It’s the color-change variety of the mineral, chrysoberyl. Bluish green in daylight, purplish red under incandescent light; hard and durable.

Fossilized resin, color of the burnished sun–orange or golden brown. Amber might trap and preserve ancient life, including insects, leaves, even scorpions and occasionally lizards.

Purple variety of the mineral quartz, often forms large, six-sided crystals. They come from African and South American mines.

Ametrine, one of the rarest types of transparent quartz, combines two colors: amethyst’s purple and citrine’s orange-to-yellow.

Blue to slightly greenish-blue variety of the mineral beryl. Crystals are sometimes big enough to cut fashioned gems of more than 100 carats.

Citrine’s color comes from traces of iron. It’s perhaps the most popular purchased yellow gemstone and an attractive alternative for topaz and yellow sapphire.

This hardest gem of all is made of just one element: carbon. It’s valued for its colorless nature and purity. Most diamonds are primeval—over a billion years old—and form deep within the earth.

Fine color diamonds are the most rare and costly of all gemstones. Their ranks include the world’s most famous jewel—the Hope—.

The most valued variety of beryl, emerald was once cherished by Spanish conquistadors, Inca kings, Moguls, and pharaohs. Today, fine gems come from Africa, South America, and Central Asia.

The garnet group of related mineral species offers gems of every hue, including fiery red pyrope, vibrant orange spessartine, and rare intense-green varieties of grossular and andradite.

Known in the jewelry trade as iolite, this mineral is known as cordierite to geologists and mineralogists. It was named after French mineralogist Pierre Cordier.

Prized by civilizations from ancient China to the Aztecs and Mayans of Central America, jade is crafted into objects of stunning artistry. With its beauty and wide-ranging expressiveness, jade has held a special attraction for mankind for thousands of years.

Trace amounts of manganese give this pink to violet variety of spodumene its feminine glow. Kunzite was only confirmed as a unique variety of spodumene in the early part of the twentieth century.

Lapis lazuli is a gemstone of the kind that might have come straight out of the Arabian Nights: a deep blue with golden inclusions of pyrites which shimmer like little stars.

Feldspar prized for its billowy blue adularescence, caused by light scattering from an intergrowth of microscopic, alternating layers. Favored gem of many Art Nouveau jewelry designers.

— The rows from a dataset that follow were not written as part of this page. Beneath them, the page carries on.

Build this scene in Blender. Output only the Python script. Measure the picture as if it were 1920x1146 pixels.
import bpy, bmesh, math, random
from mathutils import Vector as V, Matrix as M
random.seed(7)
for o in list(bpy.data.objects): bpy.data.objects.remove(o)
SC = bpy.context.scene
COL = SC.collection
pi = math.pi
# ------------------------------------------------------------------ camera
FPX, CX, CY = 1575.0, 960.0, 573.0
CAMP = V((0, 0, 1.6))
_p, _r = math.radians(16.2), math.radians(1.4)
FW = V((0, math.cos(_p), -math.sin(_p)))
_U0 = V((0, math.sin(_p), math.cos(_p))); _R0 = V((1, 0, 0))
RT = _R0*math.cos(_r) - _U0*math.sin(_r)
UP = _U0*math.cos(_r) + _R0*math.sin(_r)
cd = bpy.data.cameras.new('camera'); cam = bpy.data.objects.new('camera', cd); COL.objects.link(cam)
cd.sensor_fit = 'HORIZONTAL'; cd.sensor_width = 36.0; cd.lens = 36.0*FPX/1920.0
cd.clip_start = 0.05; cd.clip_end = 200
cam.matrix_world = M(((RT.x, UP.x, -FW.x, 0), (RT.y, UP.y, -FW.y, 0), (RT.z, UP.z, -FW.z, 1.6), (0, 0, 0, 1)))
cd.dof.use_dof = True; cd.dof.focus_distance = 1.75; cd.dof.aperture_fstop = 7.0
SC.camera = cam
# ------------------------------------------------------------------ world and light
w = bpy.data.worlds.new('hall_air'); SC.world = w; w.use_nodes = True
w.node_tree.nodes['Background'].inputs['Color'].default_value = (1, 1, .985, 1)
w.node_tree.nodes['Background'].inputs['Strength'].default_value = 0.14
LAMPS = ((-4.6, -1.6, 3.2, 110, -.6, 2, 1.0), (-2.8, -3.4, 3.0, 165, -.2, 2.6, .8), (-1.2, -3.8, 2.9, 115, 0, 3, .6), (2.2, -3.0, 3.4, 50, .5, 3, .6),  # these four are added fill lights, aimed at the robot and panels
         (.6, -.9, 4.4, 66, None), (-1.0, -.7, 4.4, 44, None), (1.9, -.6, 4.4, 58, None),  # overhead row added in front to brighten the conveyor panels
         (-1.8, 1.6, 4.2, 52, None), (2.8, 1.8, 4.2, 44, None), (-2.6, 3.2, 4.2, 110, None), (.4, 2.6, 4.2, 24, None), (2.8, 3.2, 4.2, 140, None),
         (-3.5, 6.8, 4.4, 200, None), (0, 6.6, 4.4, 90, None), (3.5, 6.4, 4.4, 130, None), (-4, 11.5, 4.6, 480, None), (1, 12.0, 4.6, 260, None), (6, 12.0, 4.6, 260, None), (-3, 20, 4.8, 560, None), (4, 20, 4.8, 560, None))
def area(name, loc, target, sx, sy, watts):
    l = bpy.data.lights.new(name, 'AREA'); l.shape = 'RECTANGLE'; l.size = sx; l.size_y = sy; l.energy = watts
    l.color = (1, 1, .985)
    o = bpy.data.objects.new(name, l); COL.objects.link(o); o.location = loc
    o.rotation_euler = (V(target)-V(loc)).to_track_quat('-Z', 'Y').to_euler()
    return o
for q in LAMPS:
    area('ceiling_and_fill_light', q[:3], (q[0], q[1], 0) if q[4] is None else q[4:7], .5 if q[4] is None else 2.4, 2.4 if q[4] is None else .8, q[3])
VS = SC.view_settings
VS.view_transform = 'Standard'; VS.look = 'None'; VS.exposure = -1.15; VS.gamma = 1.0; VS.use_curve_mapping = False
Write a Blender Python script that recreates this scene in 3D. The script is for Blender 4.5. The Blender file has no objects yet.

Like its cousins emerald and aquamarine, morganite is a variety of the beryl mineral species. This gem gets its subtle blush when a trace amount of manganese makes its way into morganite’s crystal structure.

Opal’s microscopic arrays of stacked silica spheres diffract light into a blaze of flashing colors. An opal’s color range and pattern help determine its value.

Produced in the bodies of marine and freshwater mollusks naturally or cultured by people with great care. Lustrous, smooth, subtly-colored pearls are jewelry staples, especially as strands.

Yellow-green gem variety of the mineral olivine. Found as nodules in volcanic rock, occasionally as crystals lining veins in mountains of Myanmar and Pakistan, and occasionally inside meteorites.

Microscopic mineral inclusions cause the pink color and translucence of rose quartz. Well shaped, transparent pink quartz crystals are rare.

Traces of chromium give this red variety of the mineral corundum its rich color. Long valued by humans of many cultures. In ancient Sanskrit, ruby was called ratnaraj, or “king of precious stones.”

Depending on their trace element content, sapphire varieties of the mineral corundum might be blue, yellow, green, orange, pink, purple or even show a six-rayed star if cut as a cabochon.

Although frequently confused with ruby, spinel stands on its own merits. Available in a striking array of colors, its long history includes many famous large spinels still in existence.

Sunstone, a member of the feldspar group, can be an orthoclase feldspar or a plagioclase feldspar, depending on chemistry. Both can show aventurescence. “Sunstone” applies to the gem’s appearance.

Named for Tanzania, the country where it was discovered in 1967, tanzanite is the blue-to-violet or purple variety of the mineral zoisite. It’s become one of the most popular of colored gemstones.

Colorless topaz treated to blue is a mass-market gem. Fine pink-to-red, purple, or orange gems are one-of-a-kind pieces. Top sources include Ouro Prêto, Brazil, and Russia’s Ural Mountains.

Tourmalines are gems with an incomparable variety of colours. The reason, according to an old Egyptian legend, is that the tourmaline, on its long journey up from the centre of the Earth, passed over a rainbow. In doing so, it assumed all the colours of the rainbow.

Ancient peoples from Egypt to Mesoamerica and China treasured this vivid blue gem. It’s a rare phosphate of copper that only forms in the earth’s most dry and barren regions.

Optical properties make it bright and lustrous. Best known for its brilliant blue hues; also comes in warm autumnal yellows and reddish browns, as well as red and green hues.